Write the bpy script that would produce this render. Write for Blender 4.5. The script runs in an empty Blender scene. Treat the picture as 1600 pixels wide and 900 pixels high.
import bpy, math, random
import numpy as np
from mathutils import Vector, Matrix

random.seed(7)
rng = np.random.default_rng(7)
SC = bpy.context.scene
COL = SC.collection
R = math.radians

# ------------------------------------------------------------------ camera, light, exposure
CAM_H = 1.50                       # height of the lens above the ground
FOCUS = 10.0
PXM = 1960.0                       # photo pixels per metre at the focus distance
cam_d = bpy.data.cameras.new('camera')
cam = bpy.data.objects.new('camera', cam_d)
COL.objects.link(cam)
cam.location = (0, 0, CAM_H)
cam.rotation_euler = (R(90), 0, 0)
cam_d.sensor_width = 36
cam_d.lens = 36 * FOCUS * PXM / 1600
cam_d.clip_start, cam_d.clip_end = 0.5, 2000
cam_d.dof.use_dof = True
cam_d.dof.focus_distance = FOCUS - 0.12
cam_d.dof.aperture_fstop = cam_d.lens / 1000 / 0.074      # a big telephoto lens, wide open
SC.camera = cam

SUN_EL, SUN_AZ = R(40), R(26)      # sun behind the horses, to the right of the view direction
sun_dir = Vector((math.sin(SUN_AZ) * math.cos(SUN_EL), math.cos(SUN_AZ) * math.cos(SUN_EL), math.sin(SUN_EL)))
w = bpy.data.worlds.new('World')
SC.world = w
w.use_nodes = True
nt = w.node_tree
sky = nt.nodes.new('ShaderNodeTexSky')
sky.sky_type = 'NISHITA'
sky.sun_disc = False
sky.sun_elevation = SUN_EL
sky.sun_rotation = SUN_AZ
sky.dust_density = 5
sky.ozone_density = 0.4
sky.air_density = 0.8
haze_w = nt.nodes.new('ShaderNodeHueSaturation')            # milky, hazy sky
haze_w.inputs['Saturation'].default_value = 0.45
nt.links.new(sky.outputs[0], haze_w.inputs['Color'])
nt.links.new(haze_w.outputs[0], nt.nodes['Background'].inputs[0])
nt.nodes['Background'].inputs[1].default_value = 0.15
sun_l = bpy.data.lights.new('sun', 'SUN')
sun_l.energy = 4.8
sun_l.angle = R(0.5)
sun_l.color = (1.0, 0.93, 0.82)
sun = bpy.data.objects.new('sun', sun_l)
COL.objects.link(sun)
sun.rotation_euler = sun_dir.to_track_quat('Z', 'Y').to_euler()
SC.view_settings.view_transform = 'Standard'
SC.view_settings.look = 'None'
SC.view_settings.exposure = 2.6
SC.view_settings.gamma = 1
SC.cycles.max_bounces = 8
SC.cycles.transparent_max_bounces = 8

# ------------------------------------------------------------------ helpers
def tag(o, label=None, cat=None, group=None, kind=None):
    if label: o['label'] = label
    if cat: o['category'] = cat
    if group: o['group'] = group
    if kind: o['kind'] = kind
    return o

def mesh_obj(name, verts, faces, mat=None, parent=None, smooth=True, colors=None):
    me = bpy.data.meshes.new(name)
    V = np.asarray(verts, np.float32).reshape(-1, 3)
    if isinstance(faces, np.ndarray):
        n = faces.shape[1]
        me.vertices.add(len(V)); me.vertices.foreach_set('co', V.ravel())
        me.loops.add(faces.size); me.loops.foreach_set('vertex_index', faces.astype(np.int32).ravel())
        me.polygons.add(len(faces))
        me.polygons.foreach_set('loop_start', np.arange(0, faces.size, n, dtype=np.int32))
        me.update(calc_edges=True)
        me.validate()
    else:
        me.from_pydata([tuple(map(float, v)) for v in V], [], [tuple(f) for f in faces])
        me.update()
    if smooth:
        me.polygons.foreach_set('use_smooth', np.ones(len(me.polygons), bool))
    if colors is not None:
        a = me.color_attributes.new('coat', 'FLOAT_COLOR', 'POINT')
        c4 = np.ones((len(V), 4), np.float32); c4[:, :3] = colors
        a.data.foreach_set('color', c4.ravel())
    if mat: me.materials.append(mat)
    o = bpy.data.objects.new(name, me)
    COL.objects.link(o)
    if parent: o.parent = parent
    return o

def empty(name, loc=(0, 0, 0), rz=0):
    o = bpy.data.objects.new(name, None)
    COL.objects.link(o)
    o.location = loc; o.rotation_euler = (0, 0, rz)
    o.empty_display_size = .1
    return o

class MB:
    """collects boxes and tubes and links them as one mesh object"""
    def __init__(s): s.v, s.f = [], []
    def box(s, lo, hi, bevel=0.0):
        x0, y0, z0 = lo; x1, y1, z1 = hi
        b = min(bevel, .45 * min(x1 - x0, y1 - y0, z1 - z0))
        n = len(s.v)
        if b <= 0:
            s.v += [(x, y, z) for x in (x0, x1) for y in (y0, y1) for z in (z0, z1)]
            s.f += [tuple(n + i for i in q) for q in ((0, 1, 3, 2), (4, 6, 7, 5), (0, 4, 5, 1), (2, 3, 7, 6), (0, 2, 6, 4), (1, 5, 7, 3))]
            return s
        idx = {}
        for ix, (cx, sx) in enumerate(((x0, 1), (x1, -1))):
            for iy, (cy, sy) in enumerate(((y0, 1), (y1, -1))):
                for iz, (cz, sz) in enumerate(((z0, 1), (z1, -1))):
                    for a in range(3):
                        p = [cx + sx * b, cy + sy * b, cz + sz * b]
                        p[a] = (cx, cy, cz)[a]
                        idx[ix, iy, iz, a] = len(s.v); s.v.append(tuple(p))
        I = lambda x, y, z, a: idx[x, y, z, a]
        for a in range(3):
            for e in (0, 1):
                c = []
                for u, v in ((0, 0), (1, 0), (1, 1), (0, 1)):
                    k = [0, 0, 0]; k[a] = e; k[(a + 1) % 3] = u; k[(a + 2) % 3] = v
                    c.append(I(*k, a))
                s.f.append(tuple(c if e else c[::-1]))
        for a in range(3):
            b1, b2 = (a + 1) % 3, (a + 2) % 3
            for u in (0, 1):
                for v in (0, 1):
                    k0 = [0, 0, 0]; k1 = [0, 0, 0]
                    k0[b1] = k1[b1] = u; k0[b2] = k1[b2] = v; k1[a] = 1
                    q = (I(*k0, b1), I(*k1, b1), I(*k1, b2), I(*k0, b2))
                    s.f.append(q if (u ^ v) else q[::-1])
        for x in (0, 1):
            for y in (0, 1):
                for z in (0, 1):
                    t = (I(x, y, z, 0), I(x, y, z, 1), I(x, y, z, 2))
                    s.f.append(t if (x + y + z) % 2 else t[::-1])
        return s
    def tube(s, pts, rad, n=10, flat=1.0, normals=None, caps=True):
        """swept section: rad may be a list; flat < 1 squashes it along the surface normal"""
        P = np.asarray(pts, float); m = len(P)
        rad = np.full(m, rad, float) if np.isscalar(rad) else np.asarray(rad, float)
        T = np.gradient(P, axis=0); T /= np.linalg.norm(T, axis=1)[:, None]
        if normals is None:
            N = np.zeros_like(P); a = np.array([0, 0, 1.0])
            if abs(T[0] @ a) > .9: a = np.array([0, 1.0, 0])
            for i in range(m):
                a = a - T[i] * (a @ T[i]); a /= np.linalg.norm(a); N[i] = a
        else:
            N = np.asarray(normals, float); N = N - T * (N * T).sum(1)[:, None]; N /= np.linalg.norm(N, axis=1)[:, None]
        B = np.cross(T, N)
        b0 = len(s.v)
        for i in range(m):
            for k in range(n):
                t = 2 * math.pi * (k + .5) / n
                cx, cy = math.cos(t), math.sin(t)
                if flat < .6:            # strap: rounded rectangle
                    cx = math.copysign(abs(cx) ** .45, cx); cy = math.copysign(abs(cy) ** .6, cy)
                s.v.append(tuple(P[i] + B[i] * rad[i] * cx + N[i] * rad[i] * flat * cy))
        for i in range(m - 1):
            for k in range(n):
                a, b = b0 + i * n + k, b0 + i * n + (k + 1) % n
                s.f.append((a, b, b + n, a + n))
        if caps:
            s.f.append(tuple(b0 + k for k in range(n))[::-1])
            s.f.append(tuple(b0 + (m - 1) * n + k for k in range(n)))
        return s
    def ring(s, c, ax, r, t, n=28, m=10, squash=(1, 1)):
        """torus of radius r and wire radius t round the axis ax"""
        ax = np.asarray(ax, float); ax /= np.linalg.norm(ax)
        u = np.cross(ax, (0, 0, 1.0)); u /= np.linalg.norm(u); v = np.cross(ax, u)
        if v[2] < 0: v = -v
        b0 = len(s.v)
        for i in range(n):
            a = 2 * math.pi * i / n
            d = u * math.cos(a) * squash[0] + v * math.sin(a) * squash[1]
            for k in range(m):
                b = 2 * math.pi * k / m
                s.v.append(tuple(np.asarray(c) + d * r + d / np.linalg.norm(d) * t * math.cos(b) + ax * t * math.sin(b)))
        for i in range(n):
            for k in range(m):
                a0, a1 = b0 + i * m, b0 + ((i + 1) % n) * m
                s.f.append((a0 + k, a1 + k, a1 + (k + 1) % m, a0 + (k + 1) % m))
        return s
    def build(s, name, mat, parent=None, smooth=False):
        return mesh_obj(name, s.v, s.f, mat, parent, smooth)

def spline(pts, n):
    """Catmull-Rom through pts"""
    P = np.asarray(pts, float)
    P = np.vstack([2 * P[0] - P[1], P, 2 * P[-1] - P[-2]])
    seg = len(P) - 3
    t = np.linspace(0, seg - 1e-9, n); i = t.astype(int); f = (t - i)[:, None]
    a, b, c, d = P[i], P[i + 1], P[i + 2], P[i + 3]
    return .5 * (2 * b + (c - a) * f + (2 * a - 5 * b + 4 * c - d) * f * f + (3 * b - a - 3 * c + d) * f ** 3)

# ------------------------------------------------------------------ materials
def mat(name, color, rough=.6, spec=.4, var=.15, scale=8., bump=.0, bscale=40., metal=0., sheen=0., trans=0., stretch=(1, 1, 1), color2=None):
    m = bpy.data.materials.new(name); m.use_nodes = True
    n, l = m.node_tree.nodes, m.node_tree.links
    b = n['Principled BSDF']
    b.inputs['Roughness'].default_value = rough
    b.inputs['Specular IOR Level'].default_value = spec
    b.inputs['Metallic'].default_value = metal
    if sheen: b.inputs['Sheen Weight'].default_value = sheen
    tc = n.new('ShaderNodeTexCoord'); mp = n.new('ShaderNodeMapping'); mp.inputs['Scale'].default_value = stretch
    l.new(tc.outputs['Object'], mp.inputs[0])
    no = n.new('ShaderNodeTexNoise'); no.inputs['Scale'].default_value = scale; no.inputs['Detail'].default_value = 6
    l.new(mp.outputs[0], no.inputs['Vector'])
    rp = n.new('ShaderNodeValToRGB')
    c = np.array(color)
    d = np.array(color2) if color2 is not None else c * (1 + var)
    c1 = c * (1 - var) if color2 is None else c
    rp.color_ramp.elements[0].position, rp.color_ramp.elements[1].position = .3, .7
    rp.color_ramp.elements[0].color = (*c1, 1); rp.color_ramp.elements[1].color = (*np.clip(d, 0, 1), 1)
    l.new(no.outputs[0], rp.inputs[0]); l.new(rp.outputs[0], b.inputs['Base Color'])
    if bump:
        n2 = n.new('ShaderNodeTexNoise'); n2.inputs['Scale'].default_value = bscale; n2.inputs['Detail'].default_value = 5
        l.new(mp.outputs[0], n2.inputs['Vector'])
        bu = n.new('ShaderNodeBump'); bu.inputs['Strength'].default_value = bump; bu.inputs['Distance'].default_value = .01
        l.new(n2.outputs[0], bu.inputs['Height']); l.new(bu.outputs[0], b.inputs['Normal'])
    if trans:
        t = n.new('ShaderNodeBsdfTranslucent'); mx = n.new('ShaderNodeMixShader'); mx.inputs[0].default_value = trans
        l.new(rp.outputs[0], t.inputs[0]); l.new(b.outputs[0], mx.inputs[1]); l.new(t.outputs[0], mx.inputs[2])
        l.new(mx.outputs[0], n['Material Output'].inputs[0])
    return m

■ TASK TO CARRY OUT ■
In the listing above, reproduce the first line and each one after it through the line that contains "R = math.radians".

■ WRITTEN RESPONSE ■
Write the bpy script that would produce this render. Write for Blender 4.5. The script runs in an empty Blender scene. Treat the picture as 1600 pixels wide and 900 pixels high.
import bpy, math, random
import numpy as np
from mathutils import Vector, Matrix

random.seed(7)
rng = np.random.default_rng(7)
SC = bpy.context.scene
COL = SC.collection
R = math.radians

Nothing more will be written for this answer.